The news that Belarus held parliamentary elections is untrue. The so-called vote was nothing but a farce: there was no free and fair registration of candidates, no independent election observers or vote counting, political parties were denied free and fair access to the media, and, last but not least, there were widespread repressions against regime critics or potential opponents. None of this comes as a surprise because President Alexander Lukashenko has had a firm authoritarian grip on the former Soviet republic for the past 18 years. The question that does arise, though, is: Who does Lukashenko still want to fool with this election travesty?

The Belarusian population has known for a long time that it has no political clout. Worse even: The savage government crackdown on opposition protests in the aftermath of the contested 2010 election has intimidated the population. Political apathy and public withdrawal is the most common reaction. If Lukashenko can point to any voter participation at all, it's only because everybody is running scared of what might happen if they don't go to the polls.

Lukashenko is also most certainly not carrying out these mock elections for the opposition - he has made clear on several occasions that he despises the opposition and is determined to maintain his stranglehold.

Until now, it was assumed that President Lukashenko's election exercise is performed for the European audience - a necessary evil for his seesaw policy between the European Union and Russia. In the past, these elections were useful in deceiving some naïve Europeans that the regime in Belarus was becoming more liberal and European.
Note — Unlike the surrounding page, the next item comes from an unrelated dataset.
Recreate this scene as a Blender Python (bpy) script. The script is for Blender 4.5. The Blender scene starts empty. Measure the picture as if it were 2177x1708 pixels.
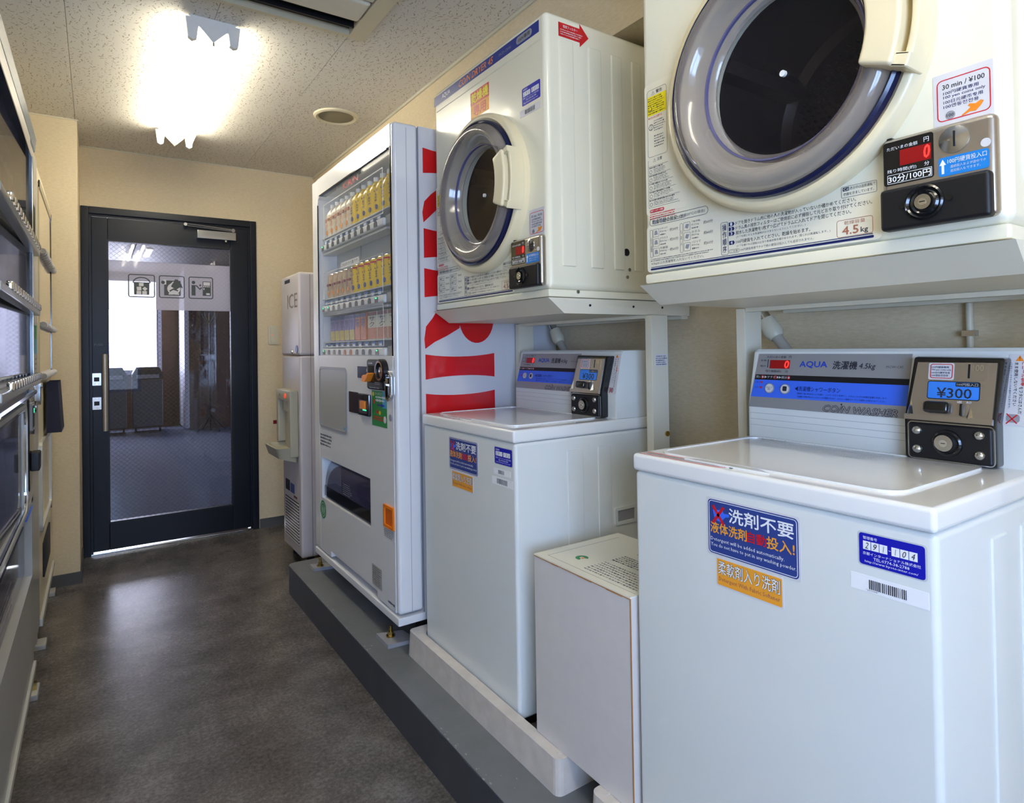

Four years ago, this deception actually worked: The parliamentary elections of 2008 were just as unfair or undemocratic as this year, but many European politicians believed - be it wishful thinking or geopolitical reasoning - that political change was possible in Belarus. Following the 2010 elections, it began to dawn on the vast majority in Europe that there won't be any democratization in Belarus as long as Lukashenko is at the helm. In Germany it took some time for certain people to grasp this, but in the meantime a more realistic assessment of Lukashenko's regime should be commonplace in Europe. Lukashenko would do better to dispense with the public rendition of his election farce because, by now, nobody in Europe has any illusions about the true nature of his authoritarian regime.

The greatest fans of the Belarusian election farce are probably sitting in Russia. From Moscow's perspective it's probably a rather useful fig leaf that the elections in Belarus were even less fair and free than the controlled “elections” in Russia. The Kremlin can argue towards Europe and the Russian people that compared with Belarus things aren't that bad in Russia. President Putin will no doubt be well pleased when Lukashenko is once again dubbed “the last remaining dictator in Europe” in the coming weeks.

The dictum that the key to Belarus lies in Moscow has rung true for years, but the Europeans should discard the illusion that the Kremlin has any intention of changing the situation there. Not that Lukashenko is popular in the Kremlin - indeed no, the Russian president apparently even has a great dislike for him. Rather it's expedient for Russian policy to have such an authoritarian country without any European perspective wedged between itself and Europe. And that's why Lukashenko has free reign.